## YOUR OBJECTIVE
Could you give the data below again, exactly and completely?

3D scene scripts
— begin —

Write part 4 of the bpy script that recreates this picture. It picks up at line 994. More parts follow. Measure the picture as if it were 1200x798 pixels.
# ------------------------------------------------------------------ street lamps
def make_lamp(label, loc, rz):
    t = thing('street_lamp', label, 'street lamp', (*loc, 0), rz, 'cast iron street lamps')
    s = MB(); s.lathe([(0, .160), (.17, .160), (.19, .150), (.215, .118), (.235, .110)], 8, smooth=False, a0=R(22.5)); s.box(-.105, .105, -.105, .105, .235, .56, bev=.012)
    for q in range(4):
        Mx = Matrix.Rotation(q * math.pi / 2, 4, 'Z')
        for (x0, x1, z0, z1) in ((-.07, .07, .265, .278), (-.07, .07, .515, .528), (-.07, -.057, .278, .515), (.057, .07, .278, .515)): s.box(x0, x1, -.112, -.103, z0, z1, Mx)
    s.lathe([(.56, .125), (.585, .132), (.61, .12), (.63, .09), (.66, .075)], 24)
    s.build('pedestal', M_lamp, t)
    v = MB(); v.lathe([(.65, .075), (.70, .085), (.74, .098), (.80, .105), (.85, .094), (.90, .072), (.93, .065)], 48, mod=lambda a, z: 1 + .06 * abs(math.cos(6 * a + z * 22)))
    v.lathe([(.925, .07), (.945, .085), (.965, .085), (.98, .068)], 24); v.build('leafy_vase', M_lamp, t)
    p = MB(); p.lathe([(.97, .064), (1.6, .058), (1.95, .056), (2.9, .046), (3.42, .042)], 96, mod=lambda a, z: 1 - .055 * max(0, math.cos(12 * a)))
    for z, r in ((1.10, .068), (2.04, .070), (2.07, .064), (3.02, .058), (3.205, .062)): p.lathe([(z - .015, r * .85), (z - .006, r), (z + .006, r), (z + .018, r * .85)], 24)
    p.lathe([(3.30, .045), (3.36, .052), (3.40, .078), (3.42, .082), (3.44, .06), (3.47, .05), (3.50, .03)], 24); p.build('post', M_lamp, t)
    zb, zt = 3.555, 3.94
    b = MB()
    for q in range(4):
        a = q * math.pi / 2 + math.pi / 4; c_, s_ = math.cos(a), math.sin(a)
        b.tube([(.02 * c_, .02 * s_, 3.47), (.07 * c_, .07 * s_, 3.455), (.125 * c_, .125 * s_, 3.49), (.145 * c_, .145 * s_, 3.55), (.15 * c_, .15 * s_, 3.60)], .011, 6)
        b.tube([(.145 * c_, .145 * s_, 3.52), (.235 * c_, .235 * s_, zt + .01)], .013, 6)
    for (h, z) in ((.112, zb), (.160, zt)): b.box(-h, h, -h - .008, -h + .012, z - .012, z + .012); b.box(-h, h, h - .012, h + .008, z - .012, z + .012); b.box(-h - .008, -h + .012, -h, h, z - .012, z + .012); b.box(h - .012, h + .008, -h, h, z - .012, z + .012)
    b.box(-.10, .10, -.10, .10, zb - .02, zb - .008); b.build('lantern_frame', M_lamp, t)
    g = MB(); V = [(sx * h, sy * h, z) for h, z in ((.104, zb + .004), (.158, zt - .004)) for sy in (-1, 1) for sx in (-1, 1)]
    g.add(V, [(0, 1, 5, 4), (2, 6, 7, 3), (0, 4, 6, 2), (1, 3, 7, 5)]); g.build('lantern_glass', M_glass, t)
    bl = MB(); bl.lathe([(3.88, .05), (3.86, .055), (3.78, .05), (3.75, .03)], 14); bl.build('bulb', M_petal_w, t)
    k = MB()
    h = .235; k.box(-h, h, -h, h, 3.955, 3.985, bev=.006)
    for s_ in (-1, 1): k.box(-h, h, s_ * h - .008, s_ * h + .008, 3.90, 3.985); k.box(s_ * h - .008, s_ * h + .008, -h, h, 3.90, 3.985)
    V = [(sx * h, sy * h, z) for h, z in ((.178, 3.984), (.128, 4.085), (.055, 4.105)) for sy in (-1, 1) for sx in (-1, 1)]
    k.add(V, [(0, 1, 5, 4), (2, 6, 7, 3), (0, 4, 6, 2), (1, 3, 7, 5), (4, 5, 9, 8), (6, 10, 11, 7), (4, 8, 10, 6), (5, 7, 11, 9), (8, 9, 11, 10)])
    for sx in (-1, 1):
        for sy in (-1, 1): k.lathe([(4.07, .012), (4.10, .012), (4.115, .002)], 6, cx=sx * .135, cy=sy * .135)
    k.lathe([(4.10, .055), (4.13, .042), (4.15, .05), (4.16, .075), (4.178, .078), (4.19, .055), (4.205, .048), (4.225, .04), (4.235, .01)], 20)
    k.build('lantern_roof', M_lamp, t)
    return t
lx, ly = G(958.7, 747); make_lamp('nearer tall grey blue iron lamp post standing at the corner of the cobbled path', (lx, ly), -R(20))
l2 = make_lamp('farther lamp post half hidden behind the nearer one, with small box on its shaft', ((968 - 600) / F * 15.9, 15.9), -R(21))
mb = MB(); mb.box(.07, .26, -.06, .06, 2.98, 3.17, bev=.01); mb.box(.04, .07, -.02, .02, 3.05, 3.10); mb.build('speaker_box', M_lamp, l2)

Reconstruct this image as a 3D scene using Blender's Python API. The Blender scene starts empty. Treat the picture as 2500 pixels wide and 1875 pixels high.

— end —

## CORRECT RESULT
Write part 4 of the bpy script that recreates this picture. It picks up at line 994. More parts follow. Measure the picture as if it were 1200x798 pixels.
# ------------------------------------------------------------------ street lamps
def make_lamp(label, loc, rz):
    t = thing('street_lamp', label, 'street lamp', (*loc, 0), rz, 'cast iron street lamps')
    s = MB(); s.lathe([(0, .160), (.17, .160), (.19, .150), (.215, .118), (.235, .110)], 8, smooth=False, a0=R(22.5)); s.box(-.105, .105, -.105, .105, .235, .56, bev=.012)
    for q in range(4):
        Mx = Matrix.Rotation(q * math.pi / 2, 4, 'Z')
        for (x0, x1, z0, z1) in ((-.07, .07, .265, .278), (-.07, .07, .515, .528), (-.07, -.057, .278, .515), (.057, .07, .278, .515)): s.box(x0, x1, -.112, -.103, z0, z1, Mx)
    s.lathe([(.56, .125), (.585, .132), (.61, .12), (.63, .09), (.66, .075)], 24)
    s.build('pedestal', M_lamp, t)
    v = MB(); v.lathe([(.65, .075), (.70, .085), (.74, .098), (.80, .105), (.85, .094), (.90, .072), (.93, .065)], 48, mod=lambda a, z: 1 + .06 * abs(math.cos(6 * a + z * 22)))
    v.lathe([(.925, .07), (.945, .085), (.965, .085), (.98, .068)], 24); v.build('leafy_vase', M_lamp, t)
    p = MB(); p.lathe([(.97, .064), (1.6, .058), (1.95, .056), (2.9, .046), (3.42, .042)], 96, mod=lambda a, z: 1 - .055 * max(0, math.cos(12 * a)))
    for z, r in ((1.10, .068), (2.04, .070), (2.07, .064), (3.02, .058), (3.205, .062)): p.lathe([(z - .015, r * .85), (z - .006, r), (z + .006, r), (z + .018, r * .85)], 24)
    p.lathe([(3.30, .045), (3.36, .052), (3.40, .078), (3.42, .082), (3.44, .06), (3.47, .05), (3.50, .03)], 24); p.build('post', M_lamp, t)
    zb, zt = 3.555, 3.94
    b = MB()
    for q in range(4):
        a = q * math.pi / 2 + math.pi / 4; c_, s_ = math.cos(a), math.sin(a)
        b.tube([(.02 * c_, .02 * s_, 3.47), (.07 * c_, .07 * s_, 3.455), (.125 * c_, .125 * s_, 3.49), (.145 * c_, .145 * s_, 3.55), (.15 * c_, .15 * s_, 3.60)], .011, 6)
        b.tube([(.145 * c_, .145 * s_, 3.52), (.235 * c_, .235 * s_, zt + .01)], .013, 6)
    for (h, z) in ((.112, zb), (.160, zt)): b.box(-h, h, -h - .008, -h + .012, z - .012, z + .012); b.box(-h, h, h - .012, h + .008, z - .012, z + .012); b.box(-h - .008, -h + .012, -h, h, z - .012, z + .012); b.box(h - .012, h + .008, -h, h, z - .012, z + .012)
    b.box(-.10, .10, -.10, .10, zb - .02, zb - .008); b.build('lantern_frame', M_lamp, t)
    g = MB(); V = [(sx * h, sy * h, z) for h, z in ((.104, zb + .004), (.158, zt - .004)) for sy in (-1, 1) for sx in (-1, 1)]
    g.add(V, [(0, 1, 5, 4), (2, 6, 7, 3), (0, 4, 6, 2), (1, 3, 7, 5)]); g.build('lantern_glass', M_glass, t)
    bl = MB(); bl.lathe([(3.88, .05), (3.86, .055), (3.78, .05), (3.75, .03)], 14); bl.build('bulb', M_petal_w, t)
    k = MB()
    h = .235; k.box(-h, h, -h, h, 3.955, 3.985, bev=.006)
    for s_ in (-1, 1): k.box(-h, h, s_ * h - .008, s_ * h + .008, 3.90, 3.985); k.box(s_ * h - .008, s_ * h + .008, -h, h, 3.90, 3.985)
    V = [(sx * h, sy * h, z) for h, z in ((.178, 3.984), (.128, 4.085), (.055, 4.105)) for sy in (-1, 1) for sx in (-1, 1)]
    k.add(V, [(0, 1, 5, 4), (2, 6, 7, 3), (0, 4, 6, 2), (1, 3, 7, 5), (4, 5, 9, 8), (6, 10, 11, 7), (4, 8, 10, 6), (5, 7, 11, 9), (8, 9, 11, 10)])
    for sx in (-1, 1):
        for sy in (-1, 1): k.lathe([(4.07, .012), (4.10, .012), (4.115, .002)], 6, cx=sx * .135, cy=sy * .135)
    k.lathe([(4.10, .055), (4.13, .042), (4.15, .05), (4.16, .075), (4.178, .078), (4.19, .055), (4.205, .048), (4.225, .04), (4.235, .01)], 20)
    k.build('lantern_roof', M_lamp, t)
    return t
lx, ly = G(958.7, 747); make_lamp('nearer tall grey blue iron lamp post standing at the corner of the cobbled path', (lx, ly), -R(20))
l2 = make_lamp('farther lamp post half hidden behind the nearer one, with small box on its shaft', ((968 - 600) / F * 15.9, 15.9), -R(21))
mb = MB(); mb.box(.07, .26, -.06, .06, 2.98, 3.17, bev=.01); mb.box(.04, .07, -.02, .02, 3.05, 3.10); mb.build('speaker_box', M_lamp, l2)

Reconstruct this image as a 3D scene using Blender's Python API. The Blender scene starts empty. Treat the picture as 2500 pixels wide and 1875 pixels high.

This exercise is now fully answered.